I always wondered how much information we get from color. Things we see have different colors; edible products change color when began to spoil so we have a notion what color a fresh product should have. And the colors we see are very small part of electromagnetic spectrum.
So is there something special in the visible spectrum or any part of electromagnetic spectrum of the same size is just as good?
Both of the existing answers provide some really nice points; I wanted to try to piece things together a little more.
The solar spectrum peaks right around the visible part of the spectrum, so it provides the most possible light to utilize - shown in this figure: 
Shows the solar spectrum both above (upper orange line) and below (shaded regions) earth's atmosphere. The visible region clearly dominated the flux - and thus this is where one would naively expect photosensitivity to develop. Note that the peak flux appearing in the visible is also tied to where earth's atmosphere has high transmittance (see also: http://en.wikipedia.org/wiki/File:Atmospheric_electromagnetic_opacity.svg).
At the same time, the infrared (IR) portion of the spectrum still offers plenty of light --- and that's part of why many animals are much more sensitive (than humans) in the IR. At night, when the sun isn't out to illuminate things, the warmth of animals themselves is enough to emit enough IR for some animals to see. It then seems reasonable to infer that our lack of IR sensitivity has to do with our diurnal lifestyle.
Finally, the visible portion of the spectrum is especially sensitive to molecular features which gives us a lot of information about materials and their differing structures and compositions. Note that this is also what allows the mechanism by which our eyes work: when a certain molecular (see: retinal) interacts with a photon, it causes a conformal change which we detect.
The visible part of the spectrum is associated with (relatively) low energy electronic transitions in molecules. The photoreceptors in your eyes operate on the basis of cis/trans isomerisation of a carotenoid molecule confusingly called retinal, where a double bond is temporarily turned into a single bond by a photon, causing part of the molecule to flip. If my memory serves me correctly, the excitation that gives rise to this isomerisation is a $\pi\rightarrow\pi^*$ transition associated with the delocalised electron cloud that results from the conjugated electronic structure of the molecule (that is, those alternating double and single bonds). Conjugated structures typically absorb strongly in the near UV and visible parts of the spectrum and are brightly coloured due to their absorption or fluorescence spectra. Metal complexes are also typically brightly coloured due to excitations involving electrons moving between the metal atom and the ligands connected to it. The vibrant red of blood and (somebody please correct me if I'm wrong) the green of chlorophyll are attributable to charge transfer bands - in the case of chlorophyll the strong absorption this molecule (actually, a family of molecules) has in the red region is pivotal to photosynthetic light harvesting. Many other pigments (carotenoids, melanin) in both plant and animal systems are involved in photoprotection - sacrifically soaking up high energy photons.
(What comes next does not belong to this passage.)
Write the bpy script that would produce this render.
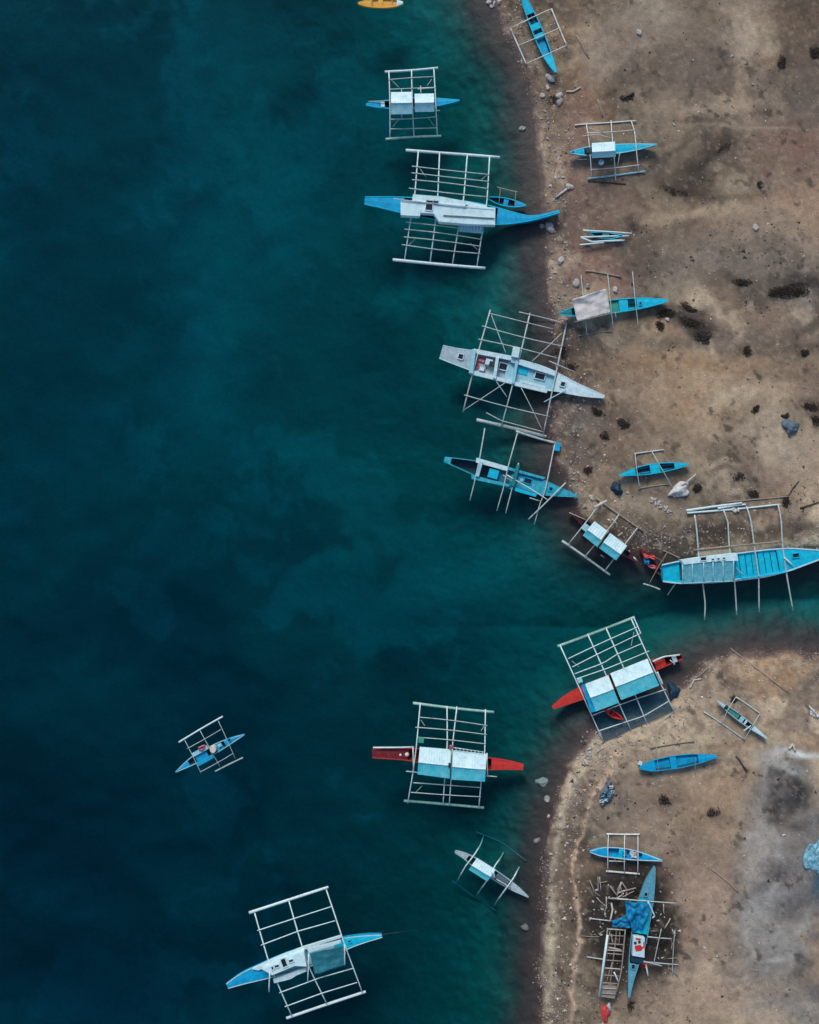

But I digress - if we go further up in energy (shorter wavelengths, into the UV region), the photons become energetic enough to liberate electrons from molecules and materials entirely. The photoelectric effect is a manifestation of this in metals. As such, ultraviolet light is considered ionising radiation and has a habit of wrecking molecules. When you go beyond this into the X-ray spectrum, you can actually knock out the most tightly bound core electrons of an atom, with disastrous effects. Gamma rays are even more energetic, and can interact with the nuclei of atoms.
If we go lower in energy (longer wavelengths) we end up in the infrared and microwave regions of the spectrum. These photons lose the ability to directly excite localised electrons (though microwaves can interact in a special way with the delocalised electrons of metals, which is why you shouldn't put metals in the microwave. Instead, these lower frequencies tend to contribute to the vibrational and rotational motion of molecules.
Now, many animals are sensitive to frequencies outside of the human visible range, in both the UV and IR regions, however the visible range, associated with fairly gentle electronic transitions, is something of a sweet spot.
There is nothing special concerning the visible light from fundamental point of view. You can have the same amount of information in any other part of the spectrum; note, however, that it has to be similar spectral interval relative to the carrier frequency. Take, for example, how much information we can transmit using radio waves.
There is, nevertheless, something special about the visible light connected to the life here on Earth. Radiation in the visible part of the spectrum is emitted most from the Sun. Therefore, it is most suitable for living organisms for gathering information about their surroundings, and that is why we see visible light with our eyes and not UV or microwaves.